Roads turn death-traps...for drivers are just too careless

If the statistics of fatalities provided by the annual reports of the Ministry of Road Transport and Highways (MoRTH) are any yardsticks, the road accidents wipe out the population of one small town in India every year.

The latest report for the year 2022 puts the number of those killed during the calendar year at 168,491. According to the report there were 461,312 accidents during the year.

Most of the dead (83.4 per cent) belonged to working age group of 18-60 years. The two-wheeler riders accounted for the highest share among the dead (44.5%) with pedestrian road-users coming distant second with a share of 19.5 per cent.

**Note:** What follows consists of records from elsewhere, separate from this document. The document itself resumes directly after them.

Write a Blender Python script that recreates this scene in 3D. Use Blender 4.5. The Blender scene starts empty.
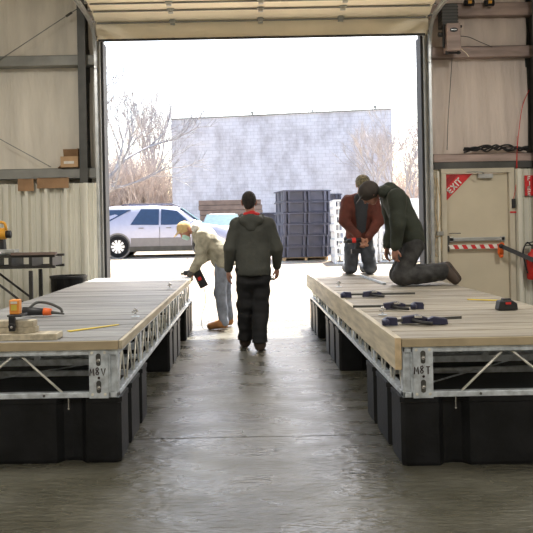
import bpy, bmesh, math, random
import numpy as np
from mathutils import Vector, Matrix

random.seed(7); np.random.seed(7)
C = bpy.context.scene
COL = C.collection
PI = math.pi
F, CX, CY, ROLL, EYE = 712.0, 246.0, 229.0, 0.0192, 1.4

def at(px, py, d):
    """a world point seen at that photo pixel, standing d metres in front of the viewpoint"""
    u, v = px - CX, py - CY
    return Vector(((u - ROLL * v) / F * d, d, EYE - (v + ROLL * u) / F * d))

# ------------------------------------------------------------------ materials
M = {}
def mat(name, col, rough=0.6, metal=0.0, vary=0.12, scale=8.0, bump=0.0, bscale=30.0, col2=None, stretch=(1, 1, 1), spec=0.5, detail=5.0, alpha=None):
    m = bpy.data.materials.new(name); m.use_nodes = True
    nt = m.node_tree; b = nt.nodes['Principled BSDF']
    b.inputs['Roughness'].default_value = rough
    b.inputs['Metallic'].default_value = metal
    b.inputs['Specular IOR Level'].default_value = spec
    tc = nt.nodes.new('ShaderNodeTexCoord'); mp = nt.nodes.new('ShaderNodeMapping')
    mp.inputs['Scale'].default_value = stretch
    nt.links.new(tc.outputs['Object'], mp.inputs['Vector'])
    n = nt.nodes.new('ShaderNodeTexNoise'); n.inputs['Scale'].default_value = scale; n.inputs['Detail'].default_value = detail
    nt.links.new(mp.outputs['Vector'], n.inputs['Vector'])
    r = nt.nodes.new('ShaderNodeValToRGB')
    a = [max(0, c * (1 - vary)) for c in col]; c2 = col2 if col2 else [min(1, c * (1 + vary)) for c in col]
    r.color_ramp.elements[0].color = (*a, 1); r.color_ramp.elements[1].color = (*c2, 1)
    r.color_ramp.elements[0].position = 0.35; r.color_ramp.elements[1].position = 0.65
    nt.links.new(n.outputs['Fac'], r.inputs['Fac']); nt.links.new(r.outputs['Color'], b.inputs['Base Color'])
    if bump:
        n2 = nt.nodes.new('ShaderNodeTexNoise'); n2.inputs['Scale'].default_value = bscale; n2.inputs['Detail'].default_value = 4
        nt.links.new(mp.outputs['Vector'], n2.inputs['Vector'])
        bp = nt.nodes.new('ShaderNodeBump'); bp.inputs['Strength'].default_value = bump; bp.inputs['Distance'].default_value = 0.02
        nt.links.new(n2.outputs['Fac'], bp.inputs['Height']); nt.links.new(bp.outputs['Normal'], b.inputs['Normal'])
    M[name] = m
    return m

mat('insulation_lamp_tint', (.70, .60, .54), .55, vary=.10, scale=1.2, bump=.55, bscale=9, stretch=(3.2, 1, .55))  # same blanket on the right wall, pink cast of lamplight put into its colour
mat('insulation', (.76, .71, .62), .55, vary=.10, scale=1.2, bump=.55, bscale=9, stretch=(3.2, 1, .55))
mat('liner', (.70, .68, .59), .4, vary=.03, scale=2)
mat('girt', (.27, .27, .25), .5, metal=.2, vary=.15, scale=3)
mat('girt_red', (.36, .27, .24), .5, metal=.1, vary=.25, scale=2, stretch=(1, 1, 6))
mat('steel_dark', (.075, .075, .07), .5, metal=.3, vary=.2, scale=4)
mat('track_metal', (.45, .46, .46), .35, metal=.7, vary=.15, scale=6)
mat('rubber', (.02, .02, .022), .7)
mat('door_skin', (.92, .83, .65), .5, vary=.05, scale=2)
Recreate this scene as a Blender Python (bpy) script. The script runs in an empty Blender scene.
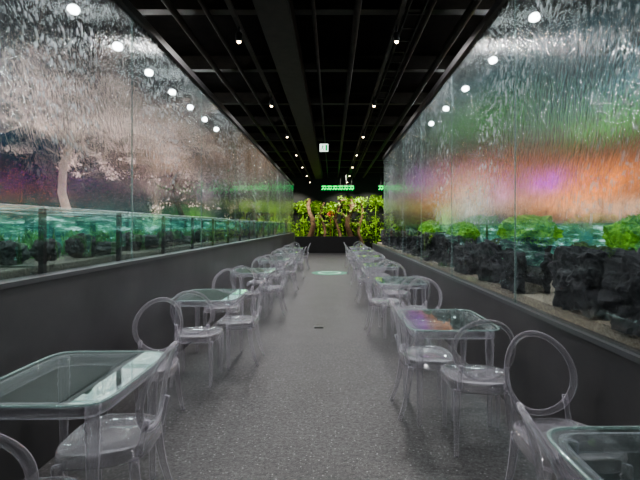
import bpy, bmesh, math, random
from mathutils import Vector, Matrix, noise
random.seed(7)
S = bpy.context.scene
COL = S.collection
S.view_settings.view_transform = 'AgX'
S.view_settings.look = 'AgX - Medium High Contrast'

# ------------------------------------------------------------ materials
def newmat(name):
    m = bpy.data.materials.new(name); m.use_nodes = True
    nt = m.node_tree; nt.nodes.clear()
    out = nt.nodes.new('ShaderNodeOutputMaterial')
    return m, nt, out
def N(nt, t, **kw):
    n = nt.nodes.new(t)
    for k, v in kw.items(): setattr(n, k, v)
    return n
def L(nt, a, b): nt.links.new(a, b)
def ramp(nt, fac, stops):
    r = N(nt, 'ShaderNodeValToRGB')
    el = r.color_ramp.elements
    while len(el) < len(stops): el.new(0.5)
    for e, (p, c) in zip(el, stops):
        e.position = p; e.color = (c[0], c[1], c[2], 1) if not isinstance(c, (int, float)) else (c, c, c, 1)
    L(nt, fac, r.inputs[0]); return r.outputs[0]
def math_(nt, op, a, b=None, c=None, clamp=False):
    n = N(nt, 'ShaderNodeMath', operation=op); n.use_clamp = clamp
    for i, v in enumerate((a, b, c)):
        if v is None: continue
        if isinstance(v, (int, float)): n.inputs[i].default_value = v
        else: L(nt, v, n.inputs[i])
    return n.outputs[0]
def noise_(nt, vec, scale, detail=3, rough=.5):
    n = N(nt, 'ShaderNodeTexNoise'); n.inputs['Scale'].default_value = scale
    n.inputs['Detail'].default_value = detail; n.inputs['Roughness'].default_value = rough
    if vec is not None: L(nt, vec, n.inputs['Vector'])
    return n.outputs['Fac']
def pos(nt): return N(nt, 'ShaderNodeNewGeometry').outputs['Position']
def maprange(nt, v, a, b):
    g = N(nt, 'ShaderNodeMapRange'); g.inputs['From Min'].default_value = a; g.inputs['From Max'].default_value = b
    L(nt, v, g.inputs['Value']); return g.outputs[0]

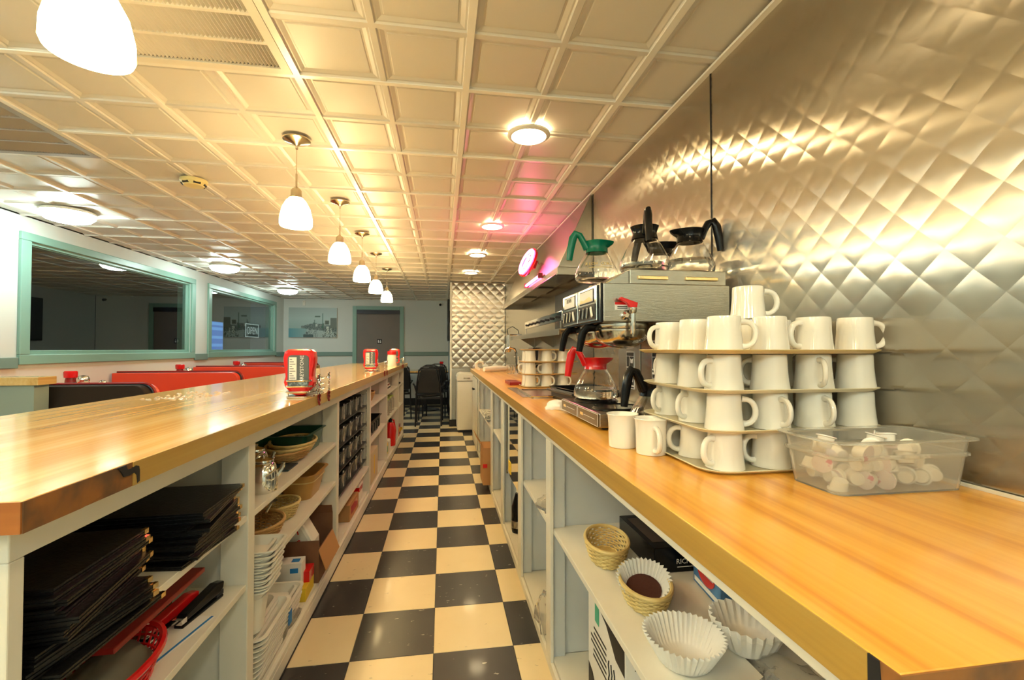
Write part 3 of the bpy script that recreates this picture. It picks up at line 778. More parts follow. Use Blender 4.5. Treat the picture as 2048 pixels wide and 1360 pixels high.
# head
MB().box(.484, .905, BY0, BY1, 1.232, 1.3505).build('head', m_steelp, cb, bev=.0025)
MB().box(.575, .900, BY0+.012, BY1-.012, 1.351, 1.397).build('top_warmer', m_steelp, cb, bev=.002)
for a, b in ((.60, .70), (.76, .87)):
    MB().box(a, b, BY0+.006, BY0+.0119, 1.365, 1.377).build('warmer_slot', m_brass, cb, bev=.002)
MB().prism([(.500, 1.351), (.574, 1.351), (.574, 1.394)], 'y', BY0+.02, BY1-.02).build('sloped_switch_panel', m_steelp, cb)
q = MB(); sl = (1.394-1.351)/(.574-.5)
for a, b, y0, y1, m in ((.51, .53, 1.345, 1.375, 0),):
    q.add([(a, y0, 1.3516+(a-.5)*sl), (b, y0, 1.3516+(b-.5)*sl), (b, y1, 1.3516+(b-.5)*sl), (a, y1, 1.3516+(a-.5)*sl)], [(0,1,2,3)])
q.build('yellow_decal', m_yellowt, cb, recalc=False)
MB().box(.476, .4838, BY0+.002, BY1-.002, 1.229, 1.352).build('head_front_frame', m_black, cb, bev=.002)
for y0, y1, lbl in ((1.345, 1.535, 'b'), (1.545, 1.735, 'a')):
    f = MB().box(.470, .4758, y0, y1, 1.236, 1.348).build('control_panel', m_chrome, cb, bev=.002)
    MB().box(.4685, .4699, y0+.022, y1-.022, 1.296, 1.341).build('window_frame', m_ink, f, bev=.002)
    m_face = m_wht
    MB().box(.4672, .4684, y0+.028, y1-.028, 1.300, 1.337).build('name_plate', m_face, f)
    if lbl == 'a': text('BUNN', .022, m_ink, f, (.4670, (y0+y1)/2, 1.326), FACE_NEGX, 'name_lettering')
    else: MB().prism([(y0+.03, 1.301), (y1-.03, 1.301), (y1-.04, 1.313), (y1-.07, 1.308), (y0+.06, 1.316), (y0+.04, 1.308)], 'x', .4664, .4671).build('landscape_print', m_gold, f)
    MB().box(.4680, .4699, y0+.008, y1-.008, 1.242, 1.290).build('switch_recess', m_ink, f)
    for k in range(4):
        yk = y0 + .032 + k*.042
        q = MB(); q.T = Matrix.Translation((.4665, yk, 1.266)) @ Matrix.Rotation(R(18 if k else -24), 4, 'X'); q.box(-.0045, .0008, -.0055, .0055, -.019, .017); q.build('rocker_switch', m_chrome if k else m_whitep, f, bev=.002)
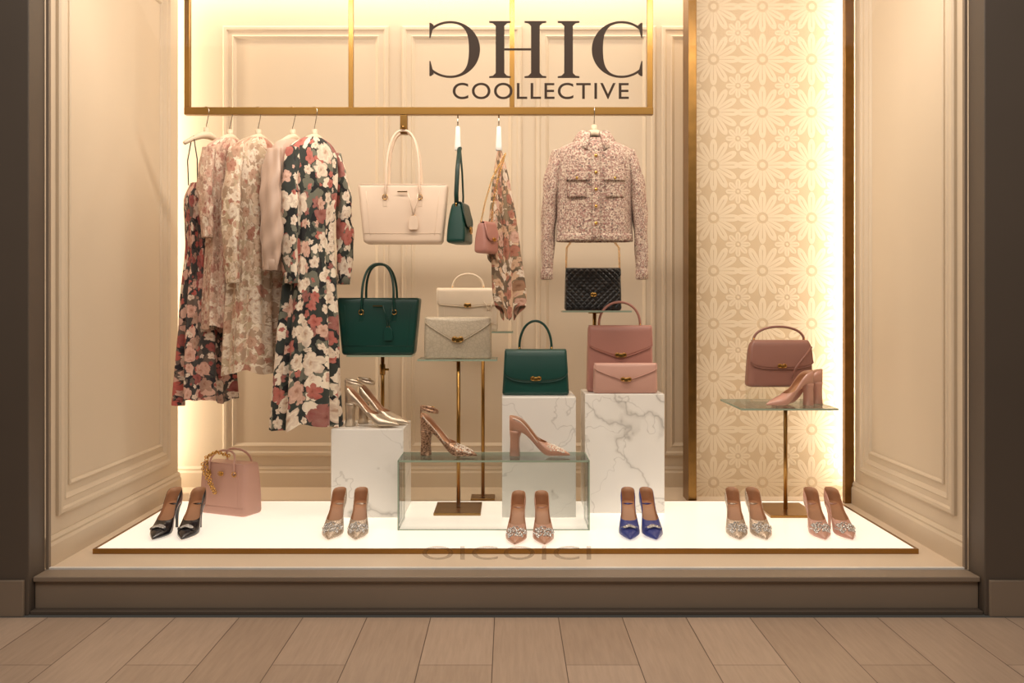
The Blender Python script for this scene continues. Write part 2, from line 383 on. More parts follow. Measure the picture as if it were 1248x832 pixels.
pp = empty('decorative_panel')
box('covering', .90, 1.80, 4.84, 4.86, ZF, CE, PATT, pp)
box('post_l', .884, .924, 4.66, 4.70, ZF, CE, BRASSD, pp, .002)
box('post_r', 1.655, 1.70, 4.662, 4.70, ZF, CE, BRASSD, pp, .002)
box('side', .890, .905, 4.70, 4.84, ZF, CE, BRASSD, pp)

BX0, BX1, BY, BZ = -1.456, .64, 4.3, 1.979
hf = empty('brass_display_rail')
box('rail', BX0-.012, BX1+.014, BY-.017, BY+.017, BZ-.017, BZ+.017, BRASS, hf, .002)
for i, x in enumerate((BX0, -.715, .015, BX1)):
    w = .013 if i in (0, 3) else .011
    box('upright_%d' % i, x-w, x+w, BY-.012, BY+.012, BZ+.017, CE, BRASS, hf, .002)

# ------------------------------------------------------------------ plinths, stands, glass
box('marble_plinth', -.800, -.4735, 4.265, 4.595, ZP, .543, MARBLE, bv=.003)
box('marble_plinth', -.030, .3025, 4.265, 4.587, ZP, .687, MARBLE, bv=.003)
box('marble_plinth', .351, .717, 4.36, 4.625, ZP, .692, MARBLE, bv=.003)

gt = empty('glass_display_table')
gx0, gx1, gy0, gy1, gz = -.470, .342, 4.03, 4.256, .441
box('top', gx0, gx1, gy0, gy1, gz-.008, gz, GLASS, gt)
box('front_pane', gx0, gx1, gy0, gy0+.006, ZP, gz-.008, GLASS, gt)
box('side_l', gx0, gx0+.006, gy0+.006, gy1, ZP, gz-.008, GLASS, gt)
box('side_r', gx1-.006, gx1, gy0+.006, gy1, ZP, gz-.008, GLASS, gt)
E = []
e = .0026
for x in (gx0, gx1):
    for y in (gy0, gy1): E.append(boxgeo(x-e, x+e, y-e, y+e, ZP, gz))
    E.append(boxgeo(x-e, x+e, gy0, gy1, gz-.008, gz)); E.append(boxgeo(x-e, x+e, gy0, gy1, ZP, ZP+.004))
for y in (gy0, gy1): E.append(boxgeo(gx0, gx1, y-e, y+e, gz-.008, gz))
E.append(boxgeo(gx0, gx1, gy0-e, gy0+e, ZP, ZP+.004))
multi('polished_edges', E, GEDGE, gt, False)

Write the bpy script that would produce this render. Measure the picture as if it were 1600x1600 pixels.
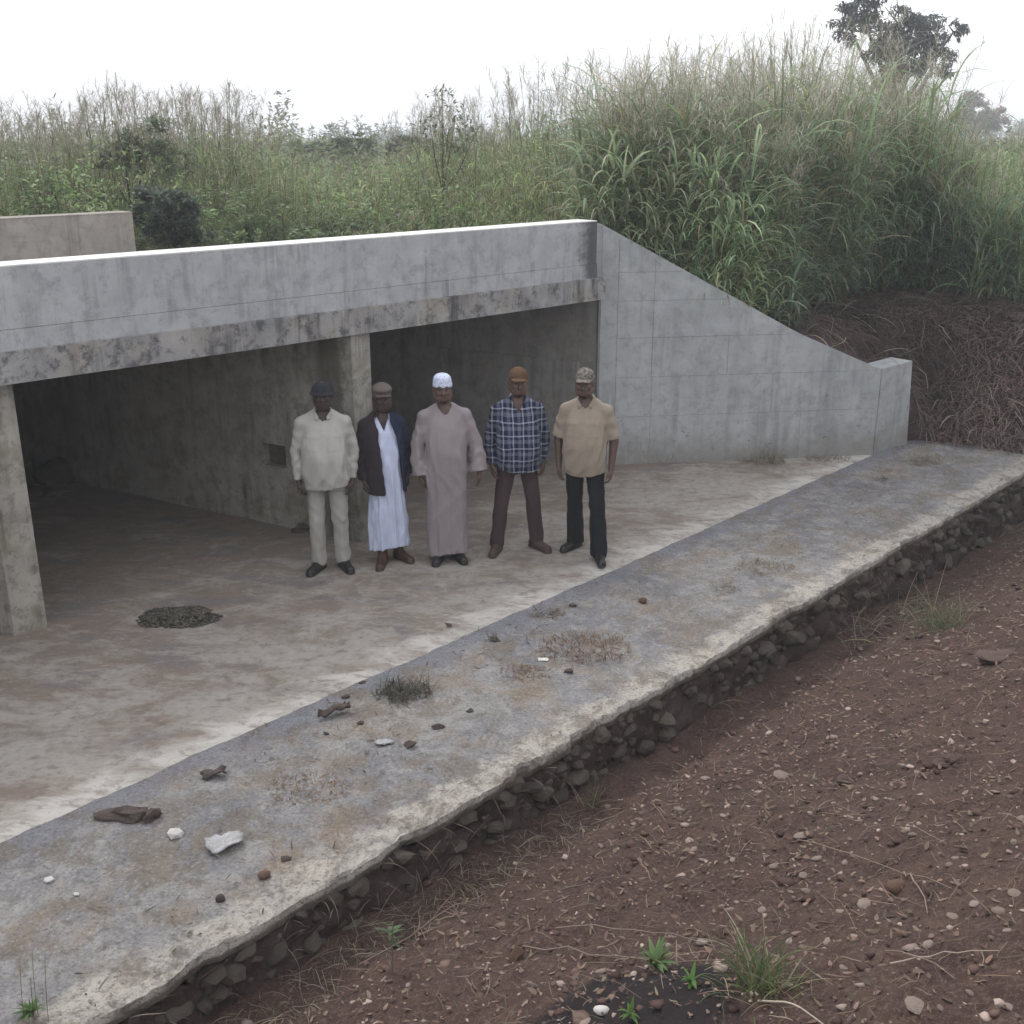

It could be gleaned that around one-third of all accidents were fatal. Aside from deaths, these accidents injured, maimed or disabled 443,366 persons.

The mishaps translate, on an average into 1,264 accidents and 462 deaths every day or 53 accidents and 19 deaths every hour. Highways that account for five per cent of the road network claimed 55 per cent of the total accidents and more than 60 per cent of fatalities.

The numbers speak poorly of the safety conditions on roads in a country that has been witnessing rapid expansion of road network in the wake of economic progress during the last few decades.

Since road safety involves multiple stakeholders, any effort to make the travel and transportation safe should take into consideration all the factors such as road infrastructure, policing, traffic signages, vehicle conditions and maintenance and human error.

The report attributes 72.3 per cent of the accidents to ‘over speeding’ while ‘jumping the red light’, or drunken driving or driving on wrong side came distant second among the factors causing mishaps.

Road environment and vehicular conditions too were among the major causes with 18.2 per cent share of accidents and 18.1 per cent of fatalities.

Worldwide studies have shown that human errors are the predominant—90 to 93 per cent—cause of road crashes which involves both perceptual judgement and behavioural aspects.

While perceptual deficiencies – rain, snow, fog, potholes—can be excusable, drunken driving and transgression of traffic rules need to be dealt strongly.

Of late, the causative factors have begun to encompass factors such as speaking or texting over mobile phones. Similarly, improvement in highway conditions all across the nation and entry of high tech cars have begun dictating strict implementation in matters of provision and use of airbags and seat belts.

The all-pervasive laxity in adoption of such risk-averting gadgets have only enhanced fatalities and injuries to the vehicle-users. Evidently, most traffic accidents are man-made disasters which can be resolved through better education, inculcation of discipline and compliance of traffic rules.

Rise of vehicle ownership is directly proportional to the rise of economic prosperity.

There can be no way to reduce the vulnerabilities on the highway other than matching rise in alertness on the part of the men or women behind the wheels and vigilance by the traffic authorities.